Yes, you're always counting hours on your fingers! That's a totally valid challenge for the kind of work you do and all of the interactions you have.


What's something that brings you hope for a sustainable future?


This one also really stumped me, Cristy, because… I don't really have that much hope for a sustainable future. I mean, I don't want you to say that, but it's true. AND, the thing is, I believe in sustainability education anyway.


To me, it's not about hope. It's about reality.


It’s about the preparation that students need. So, I don't want to sound like a doomer, but I don't really focus on hope. I focus on reality and preparing students for their future, and meeting sustainability challenges in their future.


Hope is not what drives me, it's reality.


If you could have lunch with a famous person, who would you choose, and why?


I would choose Kim Stanley Robinson. He's my favorite writer. He wrote an incredible book called The Ministry for the Future. It is a cross-sectoral, transdisciplinary, intersectional novel. It's 739 pages long, and everybody should read it, because it's the only novel in which we actually draw down carbon from the atmosphere. I've always been curious about Kim Stanley Robinson's thinking... like, how did he organize the novel? I would want to talk to him about draw down and carbon solutions, and as a layperson, as a writer, not a scientist, what research he did for the novel. I would want to talk to him about what he really thinks can work, in terms of drawing down carbon from the atmosphere. It's such a great book, and it has this section in the middle, maybe it's, like, 4 pages long, and it is just a list of solutions that already exist. Real projects that are happening right now.


But he takes it into the future, and what works is everything. All at once. It's… like a pastiche of every solution being implemented together. Cross-sectoral cooperation. Globally. 
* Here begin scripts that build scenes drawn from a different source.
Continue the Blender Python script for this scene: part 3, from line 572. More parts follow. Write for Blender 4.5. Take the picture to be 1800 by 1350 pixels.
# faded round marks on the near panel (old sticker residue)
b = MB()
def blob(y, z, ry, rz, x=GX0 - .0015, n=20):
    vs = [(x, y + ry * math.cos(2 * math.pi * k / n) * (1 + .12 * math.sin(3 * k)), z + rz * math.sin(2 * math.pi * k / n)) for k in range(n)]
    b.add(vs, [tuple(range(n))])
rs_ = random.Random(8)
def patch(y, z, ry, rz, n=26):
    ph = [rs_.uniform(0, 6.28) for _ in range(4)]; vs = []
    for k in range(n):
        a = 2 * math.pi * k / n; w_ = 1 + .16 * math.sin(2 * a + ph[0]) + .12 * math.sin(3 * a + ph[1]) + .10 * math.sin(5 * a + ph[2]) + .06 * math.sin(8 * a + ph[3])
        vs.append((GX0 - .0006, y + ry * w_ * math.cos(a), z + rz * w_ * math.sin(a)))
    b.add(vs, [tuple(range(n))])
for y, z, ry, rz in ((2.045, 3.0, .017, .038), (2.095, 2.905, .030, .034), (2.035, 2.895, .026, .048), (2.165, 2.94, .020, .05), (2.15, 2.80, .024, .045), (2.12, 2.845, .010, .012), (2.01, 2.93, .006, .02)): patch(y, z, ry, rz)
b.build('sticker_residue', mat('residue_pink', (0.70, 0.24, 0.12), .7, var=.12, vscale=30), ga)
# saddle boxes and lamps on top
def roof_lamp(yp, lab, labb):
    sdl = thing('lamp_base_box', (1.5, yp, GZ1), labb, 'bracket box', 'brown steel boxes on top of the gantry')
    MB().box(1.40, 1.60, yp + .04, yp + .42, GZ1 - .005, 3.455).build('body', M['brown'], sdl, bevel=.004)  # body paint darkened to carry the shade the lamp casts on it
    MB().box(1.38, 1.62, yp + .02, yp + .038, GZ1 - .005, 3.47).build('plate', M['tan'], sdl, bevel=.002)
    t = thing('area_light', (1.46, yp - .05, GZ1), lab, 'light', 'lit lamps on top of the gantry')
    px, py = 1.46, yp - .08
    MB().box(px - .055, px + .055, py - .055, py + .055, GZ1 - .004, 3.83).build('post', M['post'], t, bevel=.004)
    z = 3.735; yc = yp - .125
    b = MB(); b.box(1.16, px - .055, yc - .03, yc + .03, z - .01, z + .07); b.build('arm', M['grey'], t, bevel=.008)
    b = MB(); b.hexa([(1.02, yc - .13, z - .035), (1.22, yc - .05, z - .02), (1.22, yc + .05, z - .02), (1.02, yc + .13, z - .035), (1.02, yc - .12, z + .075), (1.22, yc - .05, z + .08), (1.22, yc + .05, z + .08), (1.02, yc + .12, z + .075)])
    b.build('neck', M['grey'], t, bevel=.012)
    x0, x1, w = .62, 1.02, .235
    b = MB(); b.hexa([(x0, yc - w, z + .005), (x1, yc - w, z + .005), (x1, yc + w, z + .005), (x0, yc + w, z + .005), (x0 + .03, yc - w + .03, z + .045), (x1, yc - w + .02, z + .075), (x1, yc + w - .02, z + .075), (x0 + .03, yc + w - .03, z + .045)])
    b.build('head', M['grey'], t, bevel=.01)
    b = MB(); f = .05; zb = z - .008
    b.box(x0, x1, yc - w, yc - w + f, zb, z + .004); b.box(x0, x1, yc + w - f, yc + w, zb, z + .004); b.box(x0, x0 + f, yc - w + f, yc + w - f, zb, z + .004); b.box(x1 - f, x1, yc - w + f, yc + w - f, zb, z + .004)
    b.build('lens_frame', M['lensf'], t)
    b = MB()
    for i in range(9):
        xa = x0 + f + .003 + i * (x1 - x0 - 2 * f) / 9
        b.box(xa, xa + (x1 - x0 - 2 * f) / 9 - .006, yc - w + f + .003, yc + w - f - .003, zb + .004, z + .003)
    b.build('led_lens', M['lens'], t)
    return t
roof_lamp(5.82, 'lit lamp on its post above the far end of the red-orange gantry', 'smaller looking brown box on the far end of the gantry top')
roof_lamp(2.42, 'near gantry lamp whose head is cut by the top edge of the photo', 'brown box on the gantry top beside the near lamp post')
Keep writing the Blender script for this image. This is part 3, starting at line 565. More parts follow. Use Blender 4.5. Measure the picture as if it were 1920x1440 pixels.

And it's got a happy ending, and I love that book.


This is a little different from how you answered two questions back, because it's looking at what's happening now, and how it can carry and continue into the future…


But the novel's not… It's not about hope! It's a futures-thinking novel.


Ok, you are a director. And a professor. And a reader. What hobbies and interests do you have outside of work?


My hobby is dancing. And I love all types of dancing. I take modern jazz class, and I enjoy ecstatic dance and country music dancing.


Two very different styles! Ecstatic dancing is, like, free form, just everybody does whatever movement, whatever the beat tells you to do.


House music… Very joyful! And what I like about ecstatic dance, too, is that there's no talking. There's no stopping, so… you're communicating with others, but it's just like… turning my mouth off is such a relief. I love to not talk.


Lastly, how can the NSS support you in your career or other sustainability-related aspirations? 


I got involved with the NSS, through the founding board, and currently, the NSS is the fiscal sponsor of this project.


Yes, this is an actual illustration of how NSS supports transdisciplinary, cross-sectoral, intersectional work.


NSS can support the relationship between sustainability degrees and academics that create, manage, and teach within them, and employers. This intersection has so much potential, because internships, capstones, experiential, real-world learning is the main characteristic of the sustainability degree.  And that is a place where I think the NSS can really be critical for this program.


We need two-way conversations, so that employers also understand what students are coming into the job market with. Students are prepared with key competencies and they are prepared to be change makers, but I think sometimes the employers aren't ready for what some of what the students are bringing. So NSS can continue to create that dialogue and engagement space. I think that would improve the degree.